Wednesday, March 2, 2011

An Extremely Difficult Decision

Today the Supreme Court's ruling was announced on the case of Snyder v. Phelps et al (read the entire decision here in pdf). The case involves the family of a soldier who died in combat and the fine folks at the Westboro Baptist Church who picket military funerals with very offensive signs and slogans ("Thank God for Dead Soldiers" "God Hates Fags" etc). I have long felt that the Westboro people are among the most loathsome in America. Maybe even the world. But do they have the right, in America, to do what they are doing?

According the Supreme Court, they do. In an 8-1 decision, the Court came down on the side of Westboro and stated that they could not be forced to pay any money damages to the Snyder Family (the family of the deceased soldier) because their actions are protected by the First Amendment. On a certain level, I agree with the eight justices on this one. The First Amendment is supposed to offer protection to even the most vile and offensive speech. But I had always thought that when the purpose of speech is to incite, then said speech is not protected. Justice Alito, apparently, felt the same way. He was the lone dissenter.

He wrote, "Our profound national commitment to free and open debate is not a license for the vicious verbal assault that occurred in this case. . . . In this case, respondents brutally attacked Matthew Snyder, and this attack, which was almost certain to inflict injury, was central to respondents' well-practiced strategy for attracting public attention."

I almost never agree with anything Mr. Alito says or does, but in this case, I think he represents the view of most Americans. Protesting military funerals (or any funeral, for that matter) with the kind of signs the Westboro folks use is designed to incite. It is vicious and intentionally designed to make funeral attendees angry at them. I guess when the incitement is designed to draw anger and violence toward the people doing the inciting, that free speech exemption does not apply.

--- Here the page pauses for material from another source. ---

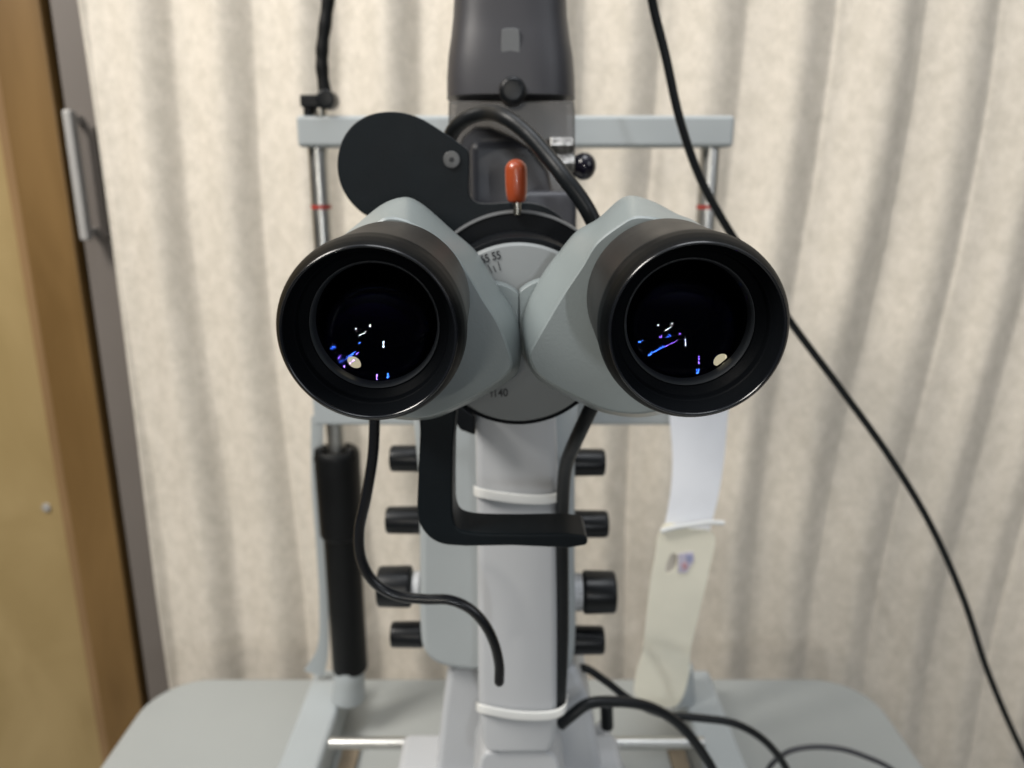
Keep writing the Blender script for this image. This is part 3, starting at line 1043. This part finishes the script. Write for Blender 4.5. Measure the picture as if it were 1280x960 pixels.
# front outline traced at the front plane; the arm's top surface shows above it
front = [(527, 490), (566, 490), (566, 560), (565.5, 620), (567, 650), (573, 661), (588, 666), (640, 668), (706, 667.5), (722, 669), (733, 671), (733, 682), (640, 682.5), (560, 682), (542, 676), (528, 662), (522, 645), (522.5, 600), (525, 540)]
obj("handle_bracket", prism_bm(outline(front, yb, 3), 0.0175), M['black_matte'], LAMP, 0.0009)

# ------------------------------------------------------------------ cables
def cable(name, pts, r, label, cat="cable", m='cable', group=None, radii=None, round_end=False):
    o = obj(name, tube_bm([P(*p) for p in pts], r, n=12, seg=20, radii=radii, round_end=round_end), M[m], angle=60)
    tag(o, label, cat, group)
    return o


cable("power_cable", [(566, 210, 0.31), (560, 185, 0.31), (566, 164, 0.305), (583, 148, 0.30), (607, 141, 0.295), (634, 148, 0.285), (660, 168, 0.28), (685, 196, 0.275),
                      (708, 225, 0.27), (730, 255, 0.268), (745, 285, 0.268), (758, 330, 0.268), (765, 380, 0.268), (762, 440, 0.268), (748, 490, 0.27), (735, 518, 0.272),
                      (719, 552, 0.278), (707, 585, 0.290), (703, 640, 0.300), (703, 720, 0.303), (703, 800, 0.304), (701, 850, 0.304), (699, 884, 0.304)],
      0.0028, "thick black cable looping over the lamp bracket and down beside the grey column")
cable("curved_cable", [(468, 500, 0.25), (468, 535, 0.25), (466, 570, 0.25), (458, 620, 0.25), (449, 665, 0.25), (452, 700, 0.25), (468, 728, 0.25), (495, 744, 0.25),
                        (530, 749, 0.25), (562, 750, 0.25), (586, 760, 0.25), (605, 779, 0.25), (618, 805, 0.25), (624, 832, 0.25), (624, 852, 0.25)],
      0.0019, "thin black curved cable ending freely in front of the grey column", round_end=True, m='lever')
cable("thin_cable", [(800, -420, 0.33), (795, -250, 0.34), (800, -110, 0.35), (815, 0, 0.36), (832, 70, 0.365), (850, 150, 0.37), (875, 222, 0.375), (908, 283, 0.38), (950, 345, 0.39), (990, 405, 0.40), (1050, 485, 0.41),
                     (1110, 568, 0.42), (1160, 650, 0.43), (1203, 745, 0.44), (1233, 835, 0.45), (1262, 905, 0.455), (1290, 965, 0.46), (1320, 1030, 0.46)],
      0.0020, "long thin black cable crossing the curtain from top centre to bottom right", m='cable')
cable("base_cable", [(712, 838, 0.37), (730, 835, 0.37), (755, 850, 0.37), (790, 876, 0.37), (830, 893, 0.37), (870, 897, 0.372), (920, 905, 0.375), (958, 928, 0.378), (985, 965, 0.38), (1000, 1010, 0.38)],
      0.0022, "upper black cable running from the column base over the right rail")
cable("base_cable", [(700, 906, 0.335), (712, 896, 0.335), (735, 880, 0.337), (770, 877, 0.34), (810, 883, 0.345), (845, 902, 0.35), (872, 932, 0.352), (895, 970, 0.353), (905, 1000, 0.353)],
      0.0027, "thicker black cable arching from the foot of the grey column", radii=[0.0031, 0.0030, 0.0028, 0.0027, 0.0026, 0.0025])
cable("grey_cable", [(950, 985, 0.43), (965, 955, 0.43), (985, 940, 0.43), (1012, 934, 0.43), (1050, 936, 0.43), (1085, 947, 0.43), (1115, 962, 0.43), (1140, 990, 0.43)],
      0.0017, "thin grey cable curving over the table's right front corner", m='lamp_grey')


def tie(y_l, y_m, y_r, xl, xr, Y, label, cablex):
    s = S(y_m, Y)
    pts = [P(xl, y_l - 4, Y + 0.03), P(xl - 1, y_l - 1, Y + 0.006), P(xl + 6, y_l + 2, Y - 0.0012), P((xl + xr) / 2, y_m, Y - 0.0022), P(xr - 6, y_r + 3, Y - 0.0016), P(xr + 8, y_r - 4, Y - 0.001), P(cablex, y_r - 16, Y + 0.004), P(cablex, y_r - 24, Y + 0.03)]
    c = cr(pts, 10, False)
    rings = []
    for p in c:
        h = 0.0019
        w = 0.0007
        rings.append([p + Vector((0, -w, -h)), p + Vector((0, -w * 1.3, 0)), p + Vector((0, -w, h)), p + Vector((0, w, h)), p + Vector((0, w, -h))])
    o = obj("cable_tie", rings_bm(rings), M['white_plastic'], angle=50)
    tag(o, label, "cable tie", "white cable ties")


tie(614, 623, 620, 594, 697, 0.300, "upper white cable tie around the grey column and its cable", 711)
tie(884, 894, 890, 597, 698, 0.300, "lower white cable tie around the foot of the grey column", 709)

I do think the majority made the right decision here, even though viscerally, I support the dissent. I also find it unfortunate that on the extremely rare occurrence where there is not a 5-4 decision by the Court, that the Justices are forced to agree on defending scumbags like the Westboro Baptist Church. That is America, I guess.

4 comments:

T. Paine said...

I agree, Splash. I think the court made the correct decision, even though these Westboro Baptist Church people are an anathema to what Christ taught. They are disgusting in their tactics.

Dave Splash said...

I do think that the Court would have granted damages and voted differently if it had been anti-war protesters instead of a religious protest (regardless of how distorted a view of their religion they have). But, either way, I reluctantly agree with the Court because there is really isn't a way around the 1st Amendment.

T. Paine said...

I would hope that you would be wrong if this was about anti-war protesters too. While I typically don't agree with much of their reasoning, their protests are absolutely protected 1st amendment free speech!

Snave said...

I agree with both of you. Good comments.